Khan Horne, the agribusiness general manager at the National Bank of Australia, said the increase in FMD contributions came off the back of strong beef prices and invariably good seasons over the last few years.

"Commodity prices for beef are second to none I've seen in the last decade," Mr Horne said.

"People made money.

"From June, 2014 to June, 2017 beef's gone up from $463 million to $925 million in FMDs. That's a massive increase, and that's excluding producers who identify themselves as being sheep and beef and beef and grain producers."

The overall number of FMD account holders has also risen from almost 6,000 to 8,800 in the same three year period.

Overall, FMD funds have grown 17 per cent year on year.

Back in 2016 the Federal Government doubled the cap for FMD funds from $400,000 to $800,000 per account holder.

Farmers can access these funds during drought if they have held an FMD for longer than six months, and can prove their property has had deficient rainfall for six consecutive months.

"The incredible growth in FMD savings shows that farmers are planning ahead to manage their cashflow in challenging years by putting aside FMDs when they can," Mr Horne said.

"FMDs are used as one of a number of tools in the approach to tax management, cashflow management and of course having their own buffer against challenges.

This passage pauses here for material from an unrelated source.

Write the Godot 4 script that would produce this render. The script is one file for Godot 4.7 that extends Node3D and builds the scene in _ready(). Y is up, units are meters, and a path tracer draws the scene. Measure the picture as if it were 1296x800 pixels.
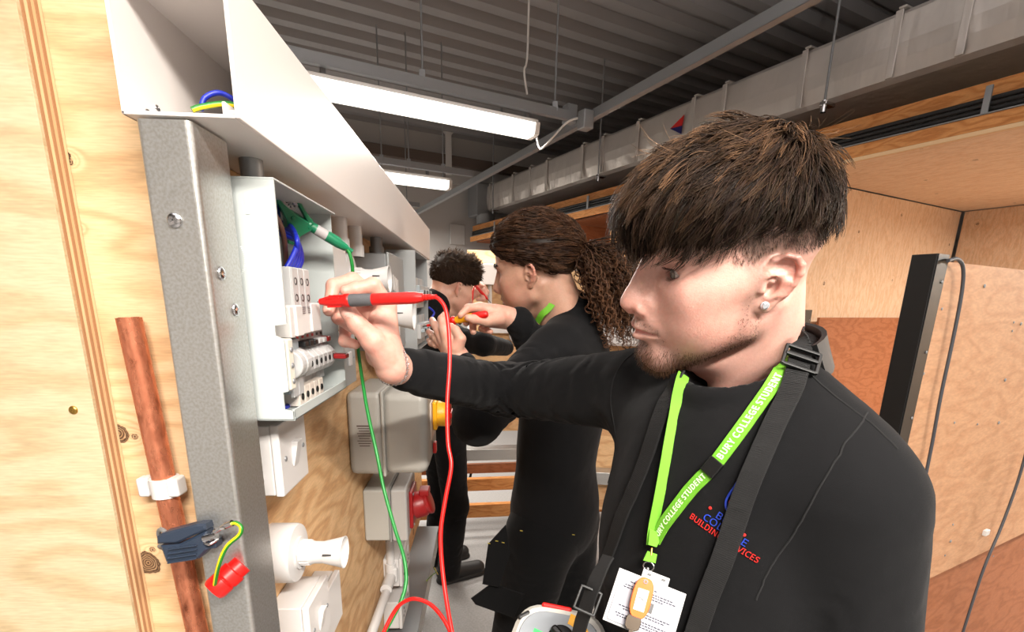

"You can be aware and educated on the benefits of FMDs, but unless you've got surplus income off a good season or commodity prices or a combination of both, you won't be in a position to [contribute]," he said.

Mr Horne said he expected to see the trend continue until the end of this financial year.

"But I think we will see a withdrawal from them [FMDs] post-June," he said.

Mr Horne said he expects this reduction in contributions will occur as producers around the country face harsh, dry conditions in areas such as Victoria's East Gippsland region, and New South Wales' central-west.

Preparing for lean times

Margo Andrae, the CEO of Cattle Council of Australia, said her industry had learnt to look ahead to those tough times.

"I think it's a simple fact that our industry is so susceptible to so many factors. Over the years we've seen droughts, storms, and a lack of being able to employ good staff," she said.

"We've just become more prepared. No matter what it is, we've recognised as an industry that being prepared just sets us up better for the future.

"From season to season, you just don't know."

Ms Andrae pointed to Western Australian producers who were affected by the destructive cyclones that hit the north-west of the state earlier this year.

"That wipes them out. It wipes out their livestock or all their farm infrastructure. You can't predict that," she said.

"Just having this safety net is so important.

"I travelled through NSW just last week and it's so dry and producers are destocking completely or they're handfeeding their livestock."

Ms Andrae said it was hard to watch farmers struggle to find extra money to keep their businesses afloat.

"The money is spent before they get out of bed because they need to feed those animals," she said.

"Even though it has been a positive market over the last few years, it's not far from everyone's mind how quickly that can change."